In the lines below, output everything from the first line through the line containing "for k in range(2,10): station(X2,pY2(k),k2[k],PM)" exactly as it is. Pictures are not part of the output.
__________________________________________________
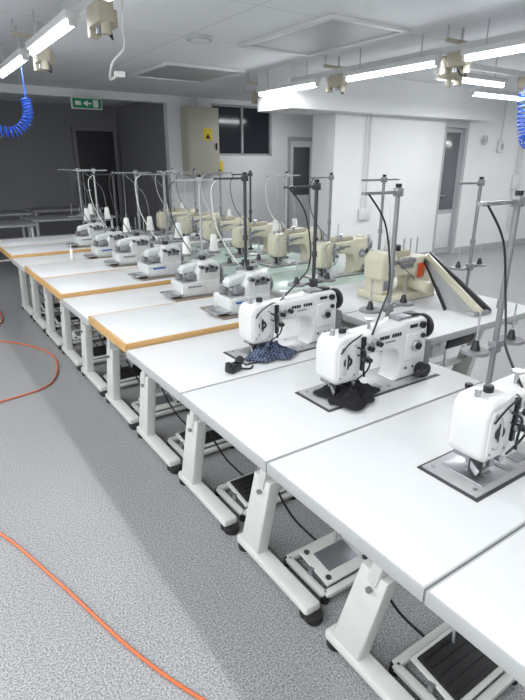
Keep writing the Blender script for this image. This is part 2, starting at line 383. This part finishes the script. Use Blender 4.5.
k2={2:'white',3:'white',4:'green',5:'green',6:'green',7:'green',8:'white',9:'white'}
for k in range(2,10): station(X2,pY2(k),k2[k],PM)

# ---------------- machines ----------------
def lockstitch(body,accent='black_plastic',modern=True):
    w=B()
    # flush bed: dark gasket outline, steel bed, plates
    w.box((.17,0,.0015),(.565,.205,.003),'stand_dark',.001)
    w.box((.17,0,.005),(.545,.185,.006),'bed_metal',.002)
    w.box((0,-.005,.0095),(.11,.14,.004),'steel',.001); w.box((0,-.01,.0125),(.03,.05,.002),'dull_steel')
    w.box((.085,-.005,.0095),(.045,.14,.003),'steel',.001); w.box((.15,-.04,.009),(.05,.04,.002),'dull_steel')
    for x in (-.08,.20): 
        for y in (-.07,.07): w.cyl((x,y,.007),(x,y,.010),.006,'dull_steel',seg=10)
    pts=[(.250,.008),(.262,.03),(.268,.08),(.262,.122),(.245,.142),(.21,.152),(.04,.162),(.04,.238),(.10,.242),(.24,.246),(.28,.258),(.385,.258),(.402,.246),(.408,.21),(.410,.03),(.414,.008)]
    w.prof(pts[::-1],-.052,.052,body,.013,seg=4)
    w.prof([(.288,.095),(.288,.198),(.296,.206),(.384,.206),(.392,.198),(.392,.095),(.384,.087),(.296,.087)],-.058,-.048,body,.004)
    # head: tall squared needle-bar end with rounded top-left
    head=[(-.056,.082),(-.062,.10),(-.063,.205),(-.056,.232),(-.038,.250),(.040,.253),(.054,.246),(.058,.23),(.058,.10),(.050,.078),(.02,.070),(-.045,.072)]
    w.prof(head,-.062,.054,body,.013,seg=4)
    w.prof([(-.050,.092),(-.051,.20),(-.040,.228),(.020,.230),(.032,.220),(.032,.092)],-.067,-.060,body,.004)
    for x,z in ((-.040,.102),(.022,.102),(.022,.218),(-.034,.215)): w.cyl((x,-.066,z),(x,-.069,z),.004,'dull_steel',seg=8)
    if modern:
        w.torus((-.010,-.069,.160),.015,.0046,accent,(0,1,0)); w.beam((-.010,-.0695,.132),(-.010,-.0695,.188),.0065,.004,accent)
        for i in range(9):
            if i==4: continue
            w.box((.155+.0125*i,-.0535,.212),(.008,.003,.014),accent)
        w.box((.205,-.053,.190),(.05,.003,.005),'spool_grey')
        for x in (.30,.34,.38): w.cyl((x,-.051,.055),(x,-.055,.055),.005,accent,seg=10)
        w.cyl((.335,-.057,.150),(.335,-.074,.150),.023,'steel',seg=18,bev=.003); w.cyl((.335,-.074,.150),(.335,-.082,.150),.014,accent,seg=18)
        w.cyl((.372,-.057,.185),(.372,-.066,.185),.010,accent,seg=14)
        w.cyl((.37,-.051,.230),(.37,-.064,.230),.014,accent,seg=16); w.box((.325,-.053,.232),(.04,.003,.014),accent)
        w.box((.30,0,.262),(.07,.06,.014),'dull_steel',.004)
    else:
        w.cyl((.335,-.057,.15),(.335,-.074,.15),.030,'dull_steel',seg=20,bev=.003)
        for i in range(7): w.box((.13+.014*i,-.0535,.205),(.009,.003,.012),'spool_grey')
        w.prof([(.09,.240),(.09,.272),(.26,.278),(.28,.25)],-.03,.03,'socket_cream',.006)
        w.cyl((.12,-.05,.255),(.12,-.06,.30),.012,'steel',seg=10)
    for x,z in ((.085,.195),(.078,.150),(.125,.205)):
        w.cyl((x,-.05,z),(x,-.072,z),.017,'steel',seg=16,bev=.002); w.cyl((x,-.072,z),(x,-.090,z),.010,accent,seg=12)
    w.beam((.068,-.058,.240),(.068,-.058,.105),.016,.012,accent,.002)
    w.tube([(.03,-.068,.21),(.05,-.088,.19),(.045,-.088,.14),(.06,-.08,.09)],.004,accent,6)
    w.tube([(.03,-.070,.18),(.062,-.098,.16),(.072,-.08,.11),(.03,-.072,.08)],.0035,accent,6)
    w.tube([(.06,-.055,.25),(.03,-.08,.258),(-.02,-.08,.235),(-.045,-.072,.20)],.003,accent,6)
    w.tube([(-.03,-.065,.22),(-.03,-.083,.21),(-.03,-.083,.13),(-.03,-.065,.115)],.003,'steel',6)
    w.cyl((-.03,0,.245),(-.03,0,.272),.009,'steel',seg=10); w.cyl((.015,0,.248),(.015,0,.270),.014,accent,seg=12,bev=.002)
    w.cyl((.14,0,.240),(.14,0,.278),.006,'steel',seg=8); w.cyl((.14,0,.278),(.14,0,.284),.018,'steel',seg=12)
    w.box((.0,.0,.068),(.085,.085,.024),'dull_steel',.004)
    w.cyl((0,-.02,.075),(0,-.02,.035),.008,'steel',seg=10); w.cyl((0,-.02,.04),(0,-.02,.013),.0018,'steel',seg=6)
    w.cyl((0,.010,.075),(0,.010,.03),.009,'steel',seg=10); w.box((0,-.012,.022),(.026,.06,.014),'steel',.003); w.box((0,-.038,.016),(.032,.032,.006),'dull_steel',.002)
    w.box((.034,.02,.050),(.032,.045,.045),'black_plastic',.004); w.box((.024,-.035,.048),(.022,.014,.045),'steel',.002)
    w.box((-.034,-.03,.045),(.020,.035,.05),'black_plastic',.004); w.cyl((.03,-.045,.06),(.03,-.062,.06),.010,'steel',seg=10)
    w.beam((-.035,.0,.06),(-.050,-.05,.035),.006,.022,'steel',.002); w.beam((.045,.03,.06),(.052,.03,.012),.008,.02,'dull_steel',.002)
    w.cyl((.404,0,.20),(.422,0,.20),.035,body,seg=24,bev=.004)
    w.cyl((.420,0,.20),(.446,0,.20),.054,accent,seg=32,bev=.008); w.cyl((.446,0,.20),(.455,0,.20),.032,body,seg=24,bev=.003)
    w.cyl((.378,-.052,.035),(.378,-.090,.035),.031,accent,seg=20,bev=.004); w.beam((.37,-.085,.045),(.305,-.098,.035),.022,.01,accent,.003)
    w.box((.36,.0,.262),(.05,.05,.018),accent if modern else body,.006)
    w.tube([(.40,.04,.05),(.45,.06,.10),(.46,.05,.02)],.005,'cable_black',6)
    w.box((.428,.0,.085),(.045,.09,.12),'spool_grey' if modern else body,.010); w.cyl((.448,0,.085),(.462,0,.085),.034,accent,seg=20,bev=.003)
    return w
MW=lockstitch('machine_white').mesh('sewing_machine_white')
MC=lockstitch('machine_cream','dull_steel',False).mesh('sewing_machine_cream')
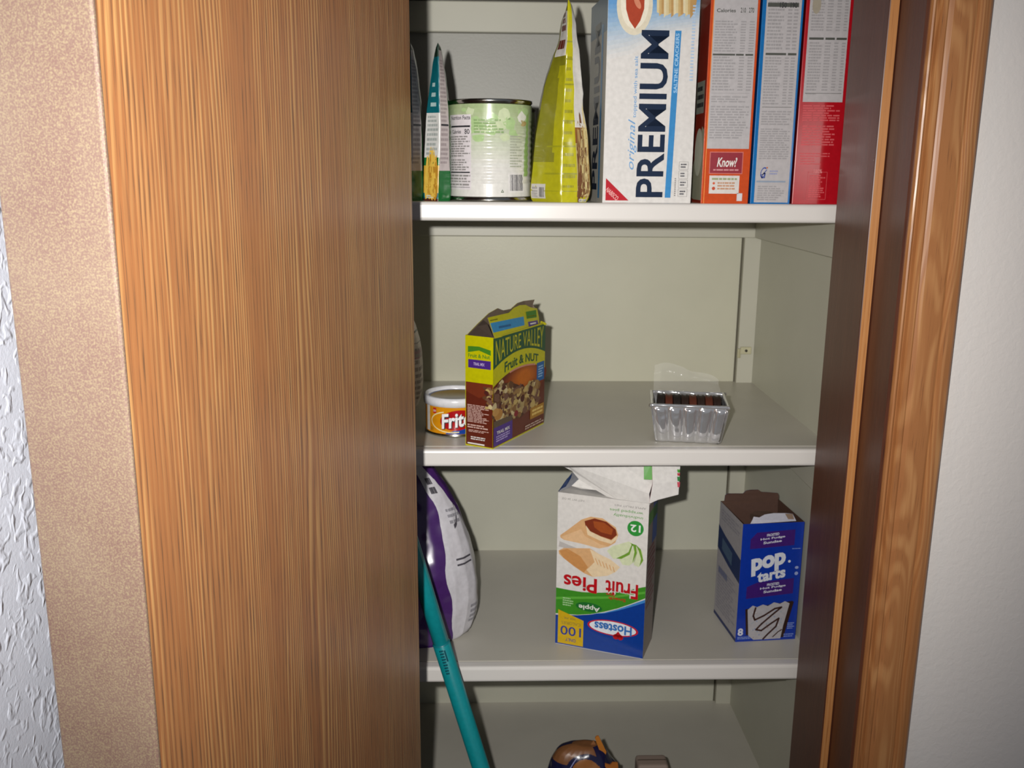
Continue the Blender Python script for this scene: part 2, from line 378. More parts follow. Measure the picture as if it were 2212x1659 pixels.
for z in (.25, 1.15, 2.0):
    mb = MB(); lathe(mb, [(0, z-.04), (.006, z-.04), (.006, z+.04), (0, z+.04)], ink('8a7442', .35, 0, 1), 20, (-TD-.004, LD-.004)); mb.build('hinge', r)

# ------------------------------------------------------------------ top shelf goods
W, GY, BK = ink('dcd8d2'), ink('8e8a88'), ink('24242a')
TXT = ink('8b8889')
def pouch(name, rows, Y0, deps, amp, seed, mback):
    """rows: (pixel y, [pixel x per column]); deps: depth of each column behind Y0"""
    R = []
    for i, (py, xs) in enumerate(rows):
        q = i/(len(rows)-1); col = [at(x, py, Y0+dd*(1-.35*q)) for x, dd in zip(xs, deps)]
        dd = .10*(1-q*.55); base_ = [Vector((p.x, p.y, col[0].z)) for p in col]
        if i == 0:
            for p in base_: p.z = S[1]
        L, Rr = base_[0], base_[-1]; mid = Vector(((L.x+Rr.x)/2, Y0+.09*(1-q)+.02, L.z))
        R.append(base_+[Rr+Vector((.0, .05*(1-q*.9), 0)), mid+Vector((0, .05*(1-q), 0)), L+Vector((0, .05*(1-q*.9), 0)), L])
    return Loft(R, amp, 45, seed)
# yellow stand-up bag
YB = ink('b3ad14', .22, .3); YD = ink('7d7a1c', .3, .2); YW = ink('d8d4cc', .25, .3)
rows = [(437, (1151, 1212, 1245, 1266)), (425, (1147, 1212, 1246, 1271)), (405, (1147, 1211, 1247, 1274)), (353, (1152, 1213, 1245, 1272)), (298, (1158, 1215, 1242, 1268)), (244, (1166, 1217, 1240, 1261)),
        (190, (1177, 1220, 1239, 1258)), (136, (1192, 1223, 1237, 1254)), (81, (1210, 1225, 1236, 1246)), (41, (1216, 1227, 1234, 1239)), (16, (1226, 1228, 1231, 1233)), (3, (1226, 1227, 1228, 1229))]
lf = pouch('b', rows, 1.14, (.030, 0, .002, .011), .0011, 3, None)
mb = MB()
def yc(u, v):
    if u < 1: return YD if (u < .75 and .28 < v < .62 and (u+v*.3) < .8) or (v > .9) else (ink('a29d18', .25, .2) if v < .62 else YW if v > .66 and v < .86 and u > .1 else YD)
    if u < 2: return YB
    if u < 3: return YB if v < .1 else (ink('7a5b3c', .3) if v < .17 else ink('b3a56a', .3) if v < .34 else ink('8a5a30', .3) if v < .40 else YW)
    return YD
lf.mesh(mb, YB, 84, 90, yc)
pr = Print(mb, lambda u, v, h: lf.at(u, v, h), 1, 1, (.12, .03)); dk = ink('8d8b14'); 
for q in (.16, .235, .33, .42, .55, .64, .7): pr.rect(.45 if q < .4 else 1.0, q, 2.0, q+.006, dk, 1)
for q in range(13): pr.micro(1.1, .18+q*.038, 1.9, .20+q*.038, 1, ink('8f8a12'), 1)
pr.rect(.02, .075, .5, .20, ink('b9b5b0', .3), 1); pr.bars(.30, .095, .46, .185, BK, 2, 7); pr.micro(.05, .09, .25, .19, 5, GY, 2)
pr.micro(.2, .74, .8, .85, 3, ink('6a2a1c'), 1, .7); pr.micro(.15, .67, .8, .71, 1, ink('6a2a1c'), 2, .8, .1, 2)
pr.rect(2.2, .02, 2.55, .075, W, 1); pr.bars(2.24, .03, 2.5, .065, BK, 2, 6); pr.rect(2.6, .02, 2.9, .07, W, 1); pr.micro(2.62, .025, 2.88, .065, 3, BK, 2)
for q in range(26): pr.blob(rnd.uniform(2.1, 2.9), rnd.uniform(.13, .37), .13, rnd.choice((ink('cdbd86', .3), ink('a98b55', .3), ink('6f4a30', .3))), 1)
tag(mb.build('snack_bag'), 'yellow stand-up snack bag tapering to a point beside the cracker box', 'bag')
# green stand-up bags
GR = ink('14622c', .22, .2); TL = ink('0b5c66', .22, .2); DG = ink('20352a', .3)
def green_bag(shift, name_lbl, seed):
    rows = [(432, (917, 946, 972)), (420, (915, 946, 973)), (380, (916, 947, 973)), (330, (917, 949, 971)), (270, (920, 950, 970)), (220, (925, 949, 967)), (170, (931, 948, 962)), (130, (937, 947, 956)), (105, (943, 946, 951)), (94, (945, 946, 947))]
    rows = [(y, tuple(x+shift for x in xs)) for y, xs in rows]
    lf = pouch('g', rows, 1.15, (.014, 0, .014), .0008, seed, None); mb = MB()
    def gc(u, v):
        if u < 1: return (ink('4a1d16') if v < .06 else TL if v < .12 else ink('c39a36', .3) if v < .27 else GR if v < .31 else ink('c8c8c4', .3) if v < .50 else TL if v < .8 else DG)
        if u < 2: return GR if v < .25 else (ink('b9aeac', .3) if v < .86 else DG)
        return GR
    lf.mesh(mb, GR, 70, 80, gc); pr = Print(mb, lambda u, v, h: lf.at(u, v, h), 1, 1, (.12, .03))
    pr.micro(.3, .52, .75, .66, 3, ink('a9c2c0'), 1, .4)
    pr.micro(.12, .32, .9, .49, 9, ink('9aa09c'), 1); pr.micro(1.1, .28, 1.85, .78, 26, ink('9a8e8e'), 1); pr.rect(1.1, .44, 1.9, .448, BK, 2)
    pr.micro(.2, .07, .8, .11, 2, ink('b9d0d0'), 1)
    for q in range(16): pr.blob(rnd.uniform(.15, .85), rnd.uniform(.13, .26), .15, rnd.choice((ink('d8b24a', .3), ink('b3812a', .3))), 1)
    tag(mb.build('snack_bag'), name_lbl, 'bag', 'dark green stand-up snack bags')
green_bag(0, 'dark green stand-up snack bag standing against the green-white can', 5)
green_bag(-60, 'dark green snack bag half hidden behind the door edge on the top shelf', 9)

# cans
metal = ink('b9b6ae', .18, 0, 1)
def tin(loc, lbl, R=.0505, H=.119):
    r = tag(empty('tin_can', loc), lbl, 'can', 'green and white label cans'); mb = MB()
    lathe(mb, [(0, .003), (R-.004, .003), (R-.002, 0), (R+.0006, .0005), (R+.0008, .003), (R-.001, .005), (R-.001, H-.005), (R+.0008, H-.003), (R+.0006, H-.0003), (R-.0012, H), (R-.003, H-.004), (0, H-.004)], metal, 96); mb.build('metal_body', r)
    mb = MB(); z0, z1 = .006, H-.006
    def surf(u, v, h):       # u in metres round the can from the side facing the camera, v height
        a = -PI/2+u/R
        dent = -.00045+.00045*math.cos(2*PI*(v-.02)/.0072) if .022 < v < H-.024 else 0
        return ((R+.0004+h+dent)*math.cos(a), (R+.0004+h+dent)*math.sin(a), v)
    P = Print(mb, surf, 1, 1, (.004, .0018)); C = 2*PI*R
    n = 22; A, B = (0xa0, 0xb2, 0x82), (0xd8, 0xd6, 0xd0)
    for k_ in range(n):
        t = min(1, max(0, (1-(k_+.5)/n)*1.5)); h = ''.join('%02x' % round(a+(b-a)*t) for a, b in zip(A, B))
        P.rect(-C/2, z0+(z1-z0)*k_/n, C/2, z0+(z1-z0)*(k_+1)/n, ink(h, .2, .3), 0)
    g1, g2 = ink('8fb068', .22), ink('a9c48b', .22)
    for q in range(26): P.blob(rnd.uniform(-.034, .05), rnd.uniform(.066, .108), rnd.uniform(.003, .008), rnd.choice((g2, ink('c4cfa9', .22))), 1, .3)
    P.blob(.046, .092, .006, ink('b09a62', .25), 2); P.blob(.042, .098, .007, ink('dcdcd2', .25), 2)
    P.poly([(.047, .03), (.056, .03), (.056, .105), (.05, .1), (.051, .08), (.047, .06)], g1, 3)
    P.rect(-.062, .014, -.0235, .101, ink('d9d2d4', .25), 3)
    P.text('Nutrition Facts', -.041, .0975, .033, .0045, BK, 4); P.rect(-.060, .0865, -.025, .0885, BK, 4); P.text('Calories', -.047, .0815, .017, .0045, BK, 4); P.text('80', -.0292, .0815, .007, .006, BK, 4)
    for a, b, nr in ((.052, .077, 9), (.036, .05, 5)): P.micro(-.060, a, -.025, b, nr, GY, 4)
    P.rect(-.060, .0335, -.025, .035, BK, 4); P.micro(-.060, .018, -.025, .032, 4, GY, 4); P.rect(-.060, .0165, -.025, .017, BK, 4)
    P.micro(-.020, .079, .016, .096, 5, ink('87a36b'), 4, .6); P.micro(.024, .04, .042, .078, 12, ink('a8ac9a'), 4, .5, .5, 3)
    P.rect(.022, .011, .046, .034, ink('dcd9d6'), 3); P.bars(.0245, .013, .044, .032, ink('45434a'), 4, 20)
    P.poly([(.0125, .011), (.0165, .011), (.0145, .0148)], ink('5c6a52'), 4); P.poly([(.0138, .0118), (.0152, .0118), (.0145, .0132)], ink('dcd9d6'), 5)
    mb.build('paper_label', r)
tin((.0075, 1.190, S[1]), 'large can with green and white label standing on the top shelf')
tin((.0195, 1.330, S[1]), 'second green label can hidden behind the front can, only its edge showing')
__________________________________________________
SOLUTION →
Keep writing the Blender script for this image. This is part 2, starting at line 383. This part finishes the script. Use Blender 4.5.
k2={2:'white',3:'white',4:'green',5:'green',6:'green',7:'green',8:'white',9:'white'}
for k in range(2,10): station(X2,pY2(k),k2[k],PM)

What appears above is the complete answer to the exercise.